The sex of one's child is only a small part of the package. If we could stop treating individuals as A Boy or A Girl, we just might find the business of educating human beings a great deal more interesting, challenging, and rewarding. Certainly we would find it less limited and limiting. In this age, when technology makes the individualization of instruction more viable than it has ever been, shouldn't we be focusing on every child's whole persona and not on his or her gender?
It is time to discuss ways to individualize education, to break it away from the lock step, grade-by-grade progression with curriculum set rigidly for all learners at each level. It seems to me that our current practices destroy the excitement that learning should generate in each child. Along with that goes the destruction of hope — a much more likely cause of the anger and violence that exist in our society.
With the wonders of modern technology, shouldn’t it be possible for teachers to handle classrooms with children working at different levels and different subjects?
I've often cited my father's tales of his childhood, when he attended a little, one-room school in what is now Silicon Valley, CA. The children in his classroom varied widely in age and ability, but they functioned side by side. The older children helped the younger. The children of Mexican immigrants learned English the way babies do, by hearing it spoken — but they learned it faster. The teacher, "Ol' Sully" (Miss Sullivan, who was probably about 35) kept an eagle eye on everyone, tailoring the work to each child's strength or weakness, and produced graduates who could read and write and think with the best of them, girls as well as boys.
Instead of our modern practice of cramming classes full of students perceived to be of roughly equal ability, wouldn't it make better sense to have small classes with students of like age, each of whom was helped to learn at the pace suited to each individual?
Slow learners and average students, after all, do not necessarily learn less than "gifted" students. They simply learn at a different speed. They are often surprisingly thorough and reflective and creative students who retain what they learn as well as or better than those who learn things faster. Brilliance has no lock on perseverance or creativity.
While I'm at it, the idea that all our "gifted" students will be future leaders or discoverers or inventors, etc. is ludicrous. Some of them will be stuck in boring jobs; some will be criminals (the Unabomber comes to mind); some will fritter away their lives without finding any real focus. Their intellectual gifts offer no guarantee of their goodness or effectiveness as human beings.
We can, if we put our minds to it, find ways to tailor education to challenge academically gifted children without separating them entirely from their peers.

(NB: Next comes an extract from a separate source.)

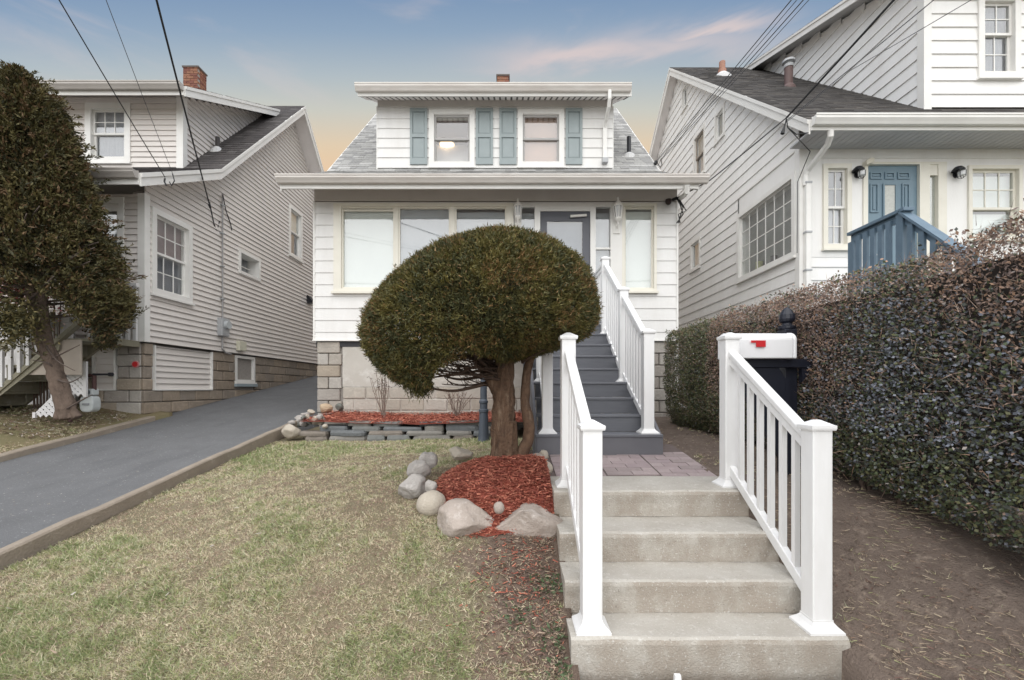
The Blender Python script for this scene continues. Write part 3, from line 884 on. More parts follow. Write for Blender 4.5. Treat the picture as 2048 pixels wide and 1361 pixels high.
DROOF = [(8.62, 5.735), (12.6, 7.84)]
slab('dormer_roof', SOFFIT, house, -2.92, 2.33, DROOF, 0.12)
shingles(house, SH, -2.93, 2.34, DROOF[0], DROOF[1], 0.14)
mb = MB(); mb.box(-2.90, 2.32, 8.59, 8.618, 5.59, 5.725); mb.build('fascia', TRIM, house)
gutter(house, -2.935, 2.30, 8.59, 5.78, depth=0.11, h=0.13)
# vented soffit under the dormer eave, following the rafters: dark slots between pale ribs
sl0, sl1 = (8.625, 5.585), (8.99, 5.765)
MB().prism([(-2.86, sl0[0], sl0[1] + 0.006), (-2.86, sl1[0], sl1[1] + 0.006), (-2.86, sl1[0], sl1[1] + 0.02), (-2.86, sl0[0], sl0[1] + 0.02)], (5.14, 0, 0)).build('soffit', mat('dark_soffit', (0.10, 0.095, 0.09), 0.9), house)
vs_ = MB()
for i in range(46):
    x = -2.84 + i * 0.111
    vs_.prism([(x, sl0[0], sl0[1]), (x, sl1[0], sl1[1]), (x, sl1[0], sl1[1] + 0.005), (x, sl0[0], sl0[1] + 0.005)], (0.075, 0, 0))
vs_.build('soffit_rib', SOFFIT, house)
ds = MB(); x = dx(1209)
ds.tube([(x, 8.535, 5.66), (x, 8.535, 5.50), (x, 8.60, 5.40), (x, 8.89, 5.28), (x, 8.945, 5.2)], 0.036, 10)
ds.build('downspout_elbow', TRIM, house)
mb = MB(); wd.box(mb, x - 0.045, x + 0.04, dz(326), 5.22, 0.022, 0.075); mb.build('downspout', TRIM, house, bevel=0.008)
mb = MB(); mb.box(x - 0.06, x + 0.05, DY - 0.12, DY - 0.018, dz(330), dz(321)); mb.build('downspout_shoe', GALV, house)
# the room behind the dormer windows
mb = MB(); mb.box(DX0 + 0.12, DX1 - 0.12, 11.2, 11.27, 4.2, 6.0); mb.build('bedroom_wall', PAPER, house)
mb = MB(); mb.box(DX0 + 0.12, DX1 - 0.12, 9.05, 11.2, 5.52, 5.56); mb.build('bedroom_ceiling', PAPER, house)
mb = MB(); mb.box(0.05, 0.12, 9.04, 11.2, 4.2, 5.52); mb.build('bedroom_partition', PAPER, house)
lc = P(894, 291, 10.08)
lampt = thing('ceiling_lamp', (lc.x, lc.y, lc.z), 'lit round ceiling lamp glowing behind the left dormer window', 'ceiling lamp')
MB().lathe([(0.02, -0.055), (0.10, -0.042), (0.155, -0.01), (0.165, 0.02)], (lc.x, lc.y, lc.z), 20).build('lamp_shade', emit_mat('lit_lamp_shade', (1.0, 0.70, 0.38), 0.75), lampt, smooth=True)
MB().lathe([(0.17, 0.021), (0.17, 0.04), (0.06, 0.05), (0.03, 5.52 - lc.z)], (lc.x, lc.y, lc.z), 16).build('lamp_rim', mat('brass', (0.5, 0.35, 0.15), 0.35, metal=0.8), lampt)
pl = bpy.data.lights.new('lamp_light', 'POINT'); pl.energy = 2.2; pl.color = (1.0, 0.68, 0.38); pl.shadow_soft_size = 0.1
po = bpy.data.objects.new('lamp_light', pl); COL.objects.link(po); po.parent = lampt; po.location = (0, -0.05, -0.13)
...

We can individualize the curriculum even as we keep them with a peer group that is representative of the real world — which is, after all, where they will have to function when they leave school. All children need lessons in compassion and respect for others, especially for others unlike themselves. None need those lessons more than do our academically gifted children.
As a retired schoolteacher, I find myself thinking that both sides are right in the "Who is shortchanged in our schools?" question. Yes, girls may learn differently from boys, and boys may learn differently from girls. But these are not the only questions to consider. They are just one aspect of what plagues our schools.
Let's open up the debate to include more than gender inequities. Let's look for ways to serve multiple intelligences. Let's create schools where everybody can be a somebody. Let's do away with large classrooms and schools and even large school districts, and opt for education on a smaller, more human scale. And for heaven’s sake, let's get started on correcting the problems and get on with the business of treating children of both sexes as individuals whom we are attempting to rear to be intelligent, responsible, productive citizens of the modern world.